There’s some overlap in subject matter, sure: an image, a landscape, a particular figure. There’s also a similar approach to representing time through the braided structure: through woven temporalities and repeated motifs. As a poet I enjoy employing certain narrative strategies in my work, but my poems tend to evoke a single moment rather than narrate a series of events, so they’re often closer to the lyric side of the spectrum. When I want to work with narrative in a more sprawling, expansive way, I write an essay. But I also draw from my background as a poet in terms of patterns of sound, metaphor, imagery and juxtaposition.
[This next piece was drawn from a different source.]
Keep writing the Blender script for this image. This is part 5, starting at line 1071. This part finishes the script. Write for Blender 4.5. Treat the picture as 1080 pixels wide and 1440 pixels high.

I’m interested in continuing to explore the ways my poetic sensibility encourages my experimentations within the flexible and hybrid form of the essay. I’m interested in the lyric capacities of prose.

You make it clear that poetry plays an important role in the way you navigate the world. Why has it been such a critical part of your life? Has its role changed for you over time?

I love the music of words. 

I think my fundamental orientation toward language is that of a poet. I love the music of words. I love the startling resemblances created through metaphor. I love images that allow poems to become vividly experiential. I love the lyric mode’s capacity to an arrest an instant in time. I won’t say poets tend to be power-trippers (never!), but there’s something beguiling and powerful about the lyric as a transhistorical mode, the way it breaks a moment free from the confines of time.

I recently found a page my mother saved from one of my third-grade homework assignments. My fill-in-the-blank answer to the prompt “I’m happiest when … ” was “I’m reading” — “I’m happiest when I’m reading.” Although I’ve changed over time, my relationship to literature has remained constant.

What sort of influence did your time at VCU — both as an undergraduate and M.F.A. student — have on your development as a writer?

My mentors in art and creative writing at VCU have had lasting influences on my creative and professional life. They modeled, in different ways, how to talk about art, how to develop a rigorous work ethic, how to contribute to a culturally vibrant community, and how to generously mentor other young artists.

Living in Richmond, too, profoundly influenced my development as a writer. I moved from Northern Virginia to Richmond when I was 18 and left for my doctoral studies in Texas just before I turned 27. So I came of age in Richmond, became more of my adult self there. I don’t think I recognized how thoroughly the character of the city shaped my sensibility until I’d moved away. I lived for a number of years in Oregon Hill, just three blocks down from the Sothern Gothic sprawl of Hollywood Cemetery, so that landscape — of mortality, of lavish visual and historical density — lodged itself in my consciousness. I’m also fascinated with the city’s fraught tensions between a certain genteel Southern decorum and glorious punk rock defiance, with VCU’s huge art school and the vibrant museums and the tattooed cyclist giving you the finger as she pedals the wrong direction down a one-way street. I love Richmond in all its contradictions, perhaps especially because of them.

What are you working on now?

I’m working on new poems and essays. One essay explores my learning how to play eerie, supernatural ballads on the Appalachian dulcimer in the haunting wake of the recent U.S. presidential election. Another essay examines an early all-iron prototype of the bicycle called the “boneshaker” in the context of the volcano-related climate emergency of 1816 — “the Year without Summer” — and connects these subjects to various autobiographical, literary and political threads. I’ve just begun a sabbatical from teaching at USC, so I’m looking forward to developing my new projects.